Pour un vieux pays dont la conscience collective, enfouie profond, a été formée depuis si longtemps à concevoir la France comme le foyer de la lumière, il est dur d'admettre que d'autres foyers se sont allumés.
Comment faut-il appeler cette certitude à laquelle nous devons nous arracher, c'est difficile à dire... Patriotisme, non. On peut être le patriote de la plus obscure patrie. Nationalisme, non. On pourrait presque dire : au contraire. Le nationalisme est une réaction d'agressivité, une façon d'affirmer son indépendance, sa personnalité. Peut-être cela n'a-t-il pas de nom. Peu importe. C'est. Et chez les plus jeunes, ceux qui n'ont pas connu le temps où il eût paru bouffon que la France ne fût pas engagée dans toutes les compétitions et capable d'y triompher, il en reste des manifestations ambiguës.
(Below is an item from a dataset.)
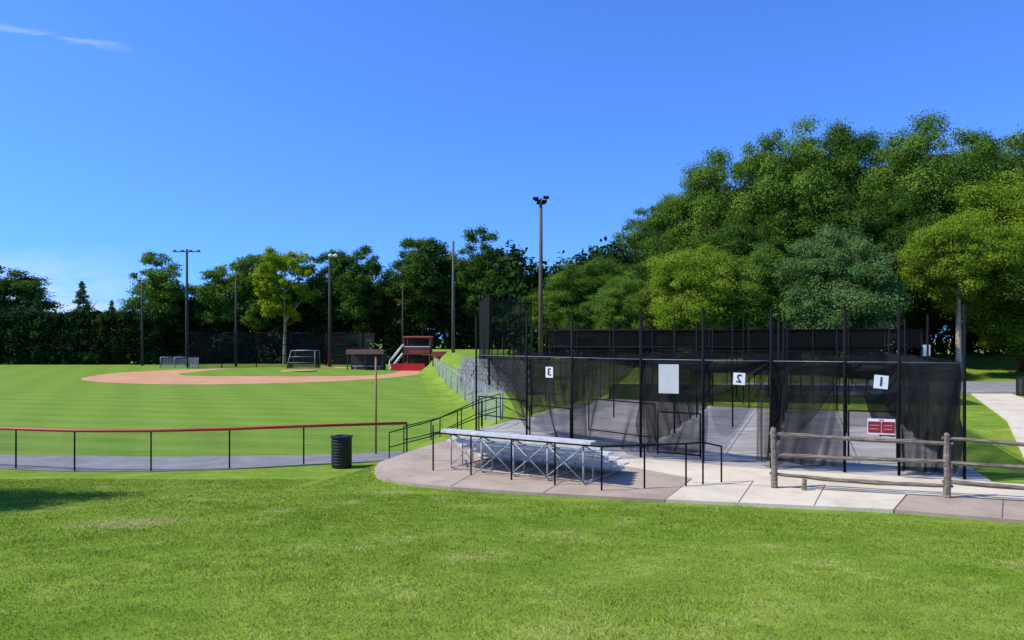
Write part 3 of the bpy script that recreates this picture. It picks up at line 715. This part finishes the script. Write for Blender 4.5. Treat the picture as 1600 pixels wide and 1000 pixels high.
gate(e2,off(lerp(C,E,0.1),0.6),off(lerp(C,E,0.45),0.6),ZF,1.9,(0.05,1.0))

def rear():
    e=empty('batting_cage',(3,31,ZF),'long dark pipe-framed practice cages behind the netted lanes','batting cage')
    x0,x1=1.5,16.9; ys_=[33,37,41,45]
    pp=MB()
    for y in ys_:
        for z in(3.99,3.25): pp.cyl((x0+(y-33)*0.15,y-0.0,z),(x1+(y-33)*0.3,y-2.5,z),0.04,n=6)
    for i in range(9):
        t=i/8; pp.cyl((x0+(x1-x0)*t,33-2.5*t,3.99),(x0+1.8+(x1+1.8-x0)*t,45-2.5*t,3.99),0.04,n=6)
    part('roof_pipe',pp,black,e)
    for j,y in enumerate(ys_):
        for i in range(12):
            t=i/11; x=x0+(y-33)*0.15+(x1-x0+(y-33)*0.15)*t; yy=y-2.5*t
            part('post',MB().cyl((x,yy,0.7),(x,yy,(4.5,4.0,4.3)[(i*2+j)%3]),0.03,n=6),black,e)
    def rf(u,v): return (x0+1.8*v+(x1-x0+1.8*v)*u,33+12*v-2.5*u,3.95-0.25*abs(math.sin(u*12.5))*abs(math.sin(v*9)))
    part('roof_net',MB().grid(rf,60,16),netdark,e)
    for k,yy in enumerate((33,37,41)):
        def bn(u,v): return (x0+0.6*k+(x1-x0)*u,yy-2.5*u,3.97-(0.72+0.2*abs(math.sin(u*12.5+k)))*v)
        part('valance_net',MB().grid(bn,90,3),netdark if k==1 else net,e)
    def bs(u,v): return (x0+1.8+(x1-x0+1.8)*u,45-2.5*u,3.93-2.9*v)
    part('back_net',MB().grid(bs,60,3),net,e)
rear()
def tall_net():
    e=empty('netting_fence',(-2.2,50,0.8),'tall black netting fence on closely spaced poles','fence')
    a=(-2.1,48); b=(1.35,52)
    for i in range(10):
        p=lerp(a,b,i/9); part('post',MB().cyl((p[0],p[1],0.6),(p[0],p[1],6.2+0.45*i/9),0.04,n=6),black,e)
    def fn(u,v): p=lerp(a,b,u); return (p[0],p[1],0.9+(5.2+0.45*u)*v)
    part('net',MB().grid(fn,8,4),net,e)
    r=MB()
    for z in(2.5,4.4,6.1): r.cyl((*a,z),(*b,z),0.03,n=6)
    for k in(0.5,1.0):
        q=(a[0]+0.9*k,a[1]-9*k); part('post',MB().cyl((q[0],q[1],0.6),(q[0],q[1],6.0),0.045,n=6),black,e); r.cyl((a[0]+.9*(k-.5),a[1]-9*(k-.5),6.0),(*q,6.0),0.03,n=6)
    def fn2(u,v): return (a[0]+0.9*u,a[1]-9*u,0.9+5.1*v)
    part('net',MB().grid(fn2,6,3),netlight,e)
    part('rail',r,black,e)
tall_net()
def block_wall():
    random.seed(9); m=MB(); a=(-3.0,43); b=(1.0,36.5); L=math.hypot(b[0]-a[0],b[1]-a[1]); rz=math.atan2(b[1]-a[1],b[0]-a[0])
    for j in range(8):
        n=int(L/0.45)
        for i in range(n):
            t=(i+0.5+(0.5 if j%2 else 0))/ (n+0.5); p=lerp(a,b,t)
            m.box((p[0]+random.uniform(-.02,.02),p[1]+j*0.03,0.75+0.22*j+0.11),(0.43,0.3+random.uniform(-.03,.03),0.205),rz=rz)
    top('retaining_wall',m,blockwall,(-3.0,43,0.7),'grey stone block retaining wall beside the cages','wall')
block_wall()

# ------------------------------------------------------------------ signs
def text_mesh(s,size):
    cu=bpy.data.curves.new('numeral','FONT'); cu.body=s; cu.size=size; cu.align_x='CENTER'; cu.align_y='CENTER'; cu.extrude=0.002; cu.offset=size*0.012
    o=bpy.data.objects.new('tmp',cu); COL.objects.link(o); bpy.context.view_layer.update()
    me=bpy.data.meshes.new_from_object(o.evaluated_get(bpy.context.evaluated_depsgraph_get())); bpy.data.objects.remove(o); me.name='numeral'
    return me
def number_sign(s,p,z,w,h,rz,tilt,label):
    e=empty('number_sign',(p[0],p[1],z),label,'sign','lane number signs',rz); e.rotation_euler=(0,tilt,rz)
    part('plate',MB().box((0,0,0),(w,0.012,h)).box((0,0.02,h*0.42),(w*0.3,0.03,0.02)),white,e,local=True)
    me=text_mesh(s,h*0.95); me.materials.clear(); me.materials.append(ink)
    o=bpy.data.objects.new('numeral',me); COL.objects.link(o); o.parent=e; o.location=(0,-0.012,0); o.rotation_euler=(math.pi/2,0,0); o.scale=(-1,1,1)
rzf=math.atan2(Hh[1]-E[1],Hh[0]-E[0])
number_sign('3',(0.94,18.6),2.77,0.21,0.27,rzf-0.2,0.0,'white placard with black number three hung on net')
number_sign('2',(4.76,15.5),2.77,0.24,0.25,rzf,0.04,'white placard with black number two hung on net')
number_sign('1',(7.16,14.35),2.77,0.25,0.26,rzf,0.08,'white placard with black number one hung on net')
e=empty('notice_board',(3.40,16.05,2.74),'large plain off-white board hung on the netting','sign',rz=rzf)
part('board',MB().box((0,0,0),(0.43,0.015,0.63)),offwhite,e,local=True); part('hook',MB().cyl((-.15,0.01,0.31),(-.15,0.02,0.41),0.008,n=5).cyl((.15,0.01,0.31),(.15,0.02,0.41),0.008,n=5),black,e,local=True)
e=empty('rules_sign',(7.09,14.2,1.92),'white sign with two red panels hung on gate','sign',rz=rzf)
part('board',MB().box((0,0,0),(0.48,0.015,0.30)),white,e,local=True)
part('red_panel',MB().box((-0.118,-0.011,-0.01),(0.222,0.006,0.215),).box((0.118,-0.011,-0.01),(0.222,0.006,0.215)),simple('sign_red',(0.22,0.010,0.014),(0.28,0.015,0.018),3,0.6),e,local=True)
lt=MB(); random.seed(4)
for cx in(-0.118,0.118):
    for z in(0.025,-0.045):
        x=cx-0.075
        while x<cx+0.06:
            w=random.uniform(0.008,0.018); lt.box((x+w/2,-0.0165,z),(w,0.003,0.010)); x+=w+0.012
part('lettering',lt,white,e,local=True)
lt=MB()
for x in(-0.03,-0.01,0.01,0.035): lt.box((x,-0.0105,0.125),(0.012,0.003,0.022))
part('lettering',lt,ink,e,local=True)
e=empty('small_sign',(18.5,33.0,3.1),'small white square sign on a rear post','sign'); part('board',MB().box((0,0,0),(0.32,0.02,0.5)),white,e,local=True); part('post',MB().cyl((0,0.04,-2.3),(0,0.04,0.25),0.03),black,e,local=True)

# ------------------------------------------------------------------ sky & sun
T=Vector((0.9,0.18,-0.98)); el=math.atan2(0.98,math.hypot(0.9,0.18)); az=math.atan2(-0.9,-0.18)
w=bpy.data.worlds.new('World'); scene.world=w; w.use_nodes=True; t=NT(w); bg=t.n['Background']
tc=t.new('ShaderNodeTexCoord'); sp=t.new('ShaderNodeSeparateXYZ'); t.link(tc.outputs['Generated'],sp.inputs[0])
cz=t.new('ShaderNodeCombineXYZ'); t.link(sp.outputs[0],cz.inputs[0]); t.link(sp.outputs[1],cz.inputs[1])
t.link(t.math('ADD',t.math('MULTIPLY',sp.outputs[2],1.0),0.11),cz.inputs[2])
nv=t.new('ShaderNodeVectorMath',operation='NORMALIZE'); t.link(cz.outputs[0],nv.inputs[0])
sky=t.new('ShaderNodeTexSky',sky_type='NISHITA'); sky.sun_disc=False; sky.sun_elevation=el; sky.sun_rotation=az%(2*math.pi)
sky.air_density=1.0; sky.dust_density=0.1; sky.ozone_density=2.0; sky.altitude=0
t.link(nv.outputs[0],sky.inputs[0])
tint=t.mix(1.0,sky.outputs[0],(0.64,1.16,2.15),'MULTIPLY')
yy=t.math('MAXIMUM',sp.outputs[1],0.05); u=t.math('DIVIDE',sp.outputs[0],yy); v=t.math('DIVIDE',sp.outputs[2],yy)
cv=t.new('ShaderNodeCombineXYZ'); t.link(t.math('MULTIPLY',u,3.0),cv.inputs[0]); t.link(t.math('MULTIPLY',v,14.0),cv.inputs[1])
nz=t.noise(cv.outputs[0],3.0,6,0.65)
line=t.math('ABSOLUTE',t.math('ADD',t.math('SUBTRACT',v,0.3115),t.math('MULTIPLY',u,0.159)))
line=t.math('ADD',line,t.math('MULTIPLY',t.math('SUBTRACT',nz,0.5),0.035))
streak=t.math('MULTIPLY',t.rng(line,0.0,0.006,1,0),t.rng(u,-0.54,-0.51,1,0))
streak=t.math('MULTIPLY',streak,t.rng(nz,0.3,0.6,0.0,0.45))
low=t.math('MULTIPLY',t.rng(v,0.05,0.13,1,0),t.rng(u,-0.62,-0.46,1,0)); low=t.math('MULTIPLY',low,t.rng(nz,0.36,0.58,0.15,0.85))
cl=t.math('MAXIMUM',streak,low,clamp=True)
colr=t.mix(cl,tint,(5.6,6.3,7.6))
t.link(colr,bg.inputs[0]); bg.inputs[1].default_value=0.128
sl=bpy.data.lights.new('sun','SUN'); sl.energy=5.0; sl.angle=math.radians(0.53); sl.color=(1.0,0.96,0.86)
so=bpy.data.objects.new('sun',sl); so.rotation_euler=T.to_track_quat('-Z','Y').to_euler(); so.location=(-30,-5,40); COL.objects.link(so)
# ------------------------------------------------------------------ camera
cam=bpy.data.cameras.new('camera'); cam.lens=26; cam.sensor_width=36; cam.shift_y=30/1600; cam.clip_end=6000; cam.clip_start=0.1
co=bpy.data.objects.new('camera',cam); co.location=(0,0,3.6); co.rotation_euler=(math.pi/2,0,0); COL.objects.link(co); scene.camera=co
On se passionne pour le tiers monde, par exemple. Cela ne va pas sans générosité réelle, mais cela va souvent avec le soulagement de retrouver, là, une fonction de grand frère qui peut et qui sait mieux, expression camouflée de la volonté de puissance, ailleurs humiliée.
On s'insurge contre l'impérialisme américain. Cela ne va pas sans excellentes raisons, il s'en faut. Mais cela va souvent, en Europe, avec le dépit d'avoir perdu les moyens de l'impérialisme.
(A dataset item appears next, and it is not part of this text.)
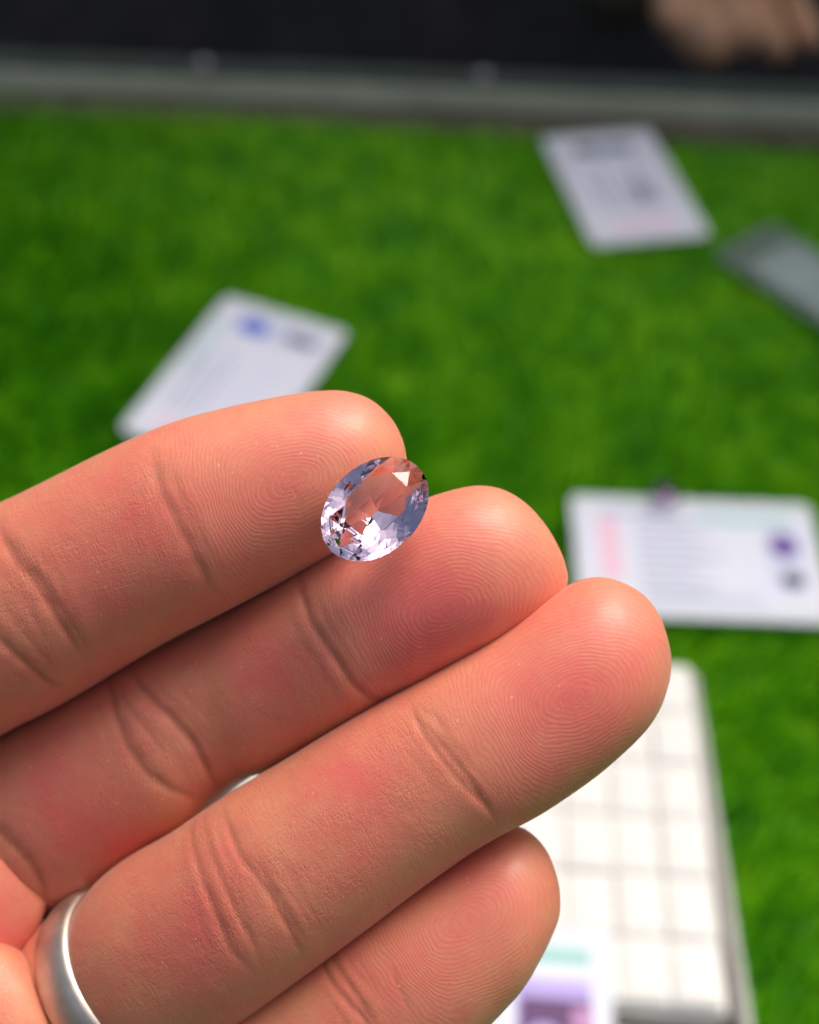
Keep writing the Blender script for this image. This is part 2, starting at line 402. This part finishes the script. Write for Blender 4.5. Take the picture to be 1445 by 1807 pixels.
# sharp seams only where two fingers meet
bm = bmesh.new(); bm.from_mesh(hand)
for e in bm.edges:
    if len(e.link_faces) == 2:
        a, b = e.link_faces
        if a.material_index != b.material_index and a.normal.angle(b.normal, 0) > .5: e.smooth = False
for f in bm.faces: f.smooth = True; f.material_index = 0
bm.to_mesh(hand); bm.free()
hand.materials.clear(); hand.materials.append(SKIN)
ho = bpy.data.objects.new('hand', hand); sc.collection.objects.link(ho)
tag(ho, 'left hand seen from its palm, four fingers together, gem balanced between index and middle fingertips', 'hand')

# ------------------------------------------------------------------ finger ring (band)
def band():
    P = FINGERS['ring']; n = len(P); t = 1-(1-np.linspace(0, 1, n))**1.35
    i0 = int(np.argmin(abs(t-.229)))
    C = P.mean(1); c = C[i0]
    ax = C[i0+14]-C[i0-14]; ax /= np.linalg.norm(ax)
    Wv = P[i0, 0]-P[i0, P.shape[1]//2]; hw = np.linalg.norm(Wv)/2; Wn = Wv/np.linalg.norm(Wv)
    Wn = Wn-ax*(Wn@ax); Wn /= np.linalg.norm(Wn); D = np.cross(ax, Wn)
    K = 128; th = np.linspace(0, 2*np.pi, K, endpoint=False)
    half, thk = .0031, .0012
    prof = [(-half, -.0002), (-half, thk*.35), (-half*.82, thk*.72), (-half*.4, thk*.98), (0, thk*1.05), (half*.4, thk*.98), (half*.82, thk*.72), (half, thk*.35), (half, -.0002)]
    V = []
    for a in th:
        rad = Wn*math.cos(a)*hw*1.0+D*math.sin(a)*hw*.86
        rn = rad/np.linalg.norm(rad)
        for (x, r) in prof: V.append(c+ax*x+rad*.985+rn*r)
    m_ = len(prof); Fc = [(i*m_+j, i*m_+(j+1) % m_, ((i+1) % K)*m_+(j+1) % m_, ((i+1) % K)*m_+j) for i in range(K) for j in range(m_)]
    return mesh('band', V, Fc)
M = NT('brushed_silver'); B = M.b
B.inputs['Metallic'].default_value = 1
M.l(M.ramp(M.noise(M.geo(), 260, 4), (.3, (.56, .50, .43)), (.7, (.76, .69, .60))), B.inputs['Base Color'])
M.l(M.math('MULTIPLY_ADD', M.noise(M.geo(), 900, 4), .2, .40), B.inputs['Roughness'])
SILVER = M.m
me = band(); bo = link('finger_ring', me, SILVER, smooth=True)
bm = bmesh.new(); bm.from_mesh(me); bmesh.ops.recalc_face_normals(bm, faces=bm.faces); bm.to_mesh(me); bm.free()
tag(bo, 'plain brushed silver band worn at the base of the third finger', 'ring')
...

Nous ne les avons plus, c'est un fait. Mais ne feignons pas de croire que nous n'en gardons pas la nostalgie. L'impérialisme, ce n'est jamais qu'un mot pour désigner l'expansion, quelque sens qu'on lui donne aujourd'hui. Et il est parfois comique de voir les adversaires les plus justement acharnés de l'impérialisme militaire ou économique des grandes puissances manifester un impérialisme intellectuel qui ne néglige pas, pour s'imposer, les voies du terrorisme.
L'esprit de conquête, le goût d'entreprendre, l'agressivité positive, cela est naturel aux hommes, comme de respirer. Si nous les avions perdus, alors il y aurait de quoi désespérer.
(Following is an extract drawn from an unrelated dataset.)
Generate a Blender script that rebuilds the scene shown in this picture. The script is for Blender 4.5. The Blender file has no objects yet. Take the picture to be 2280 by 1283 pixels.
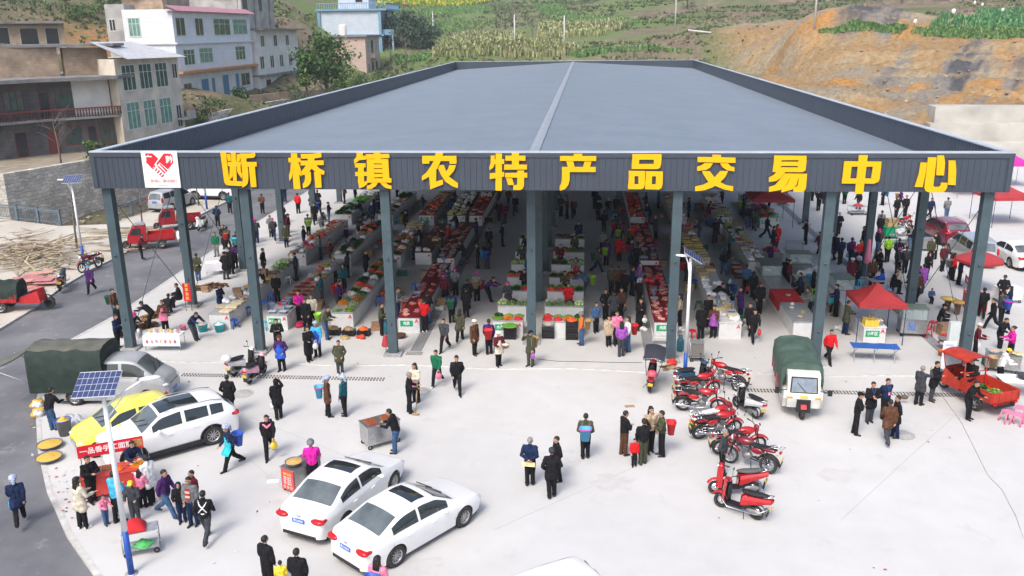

Mais il n'est pas vrai que nous en soyons aussi démunis qu'il y paraît, à nous voir si maussades. Collectivement, c'est l'objectif qui manque, un objectif qui ne soit ni de pure illusion ni de pure utilité. La beauté de la course à la Lune, la fascination qu'elle exerce, c'est précisément qu'elle est à la fois concrète et inutile. Ou du moins sans utilité immédiatement apparente.
Il faut qu'il y ait quelque gratuité dans l'effort, quelque chose qui donne de la fierté, qui ne le réduise pas à des fins purement matérielles. Les hommes sont des animaux diablement compliqués. Et, parmi eux, les Français le sont particulièrement, qui ont si fort le goût des choses de la vie, individuellement, et qui ne sauraient, ensemble, s'en satisfaire.
Alors il est clair que pour nous arracher à la mélancolie, il nous faut une lune à décrocher, bien haute pour qu'elle soit dure à atteindre, pas trop haute pour qu'elle reste à la mesure de nos moyens, et précisément située à l'horizon.
Ce qui ne fera plus courir personne, il faut bien le savoir, ce sont les vieilles lunes qui, depuis tant d'années, se font en vain la tête de l'avenir.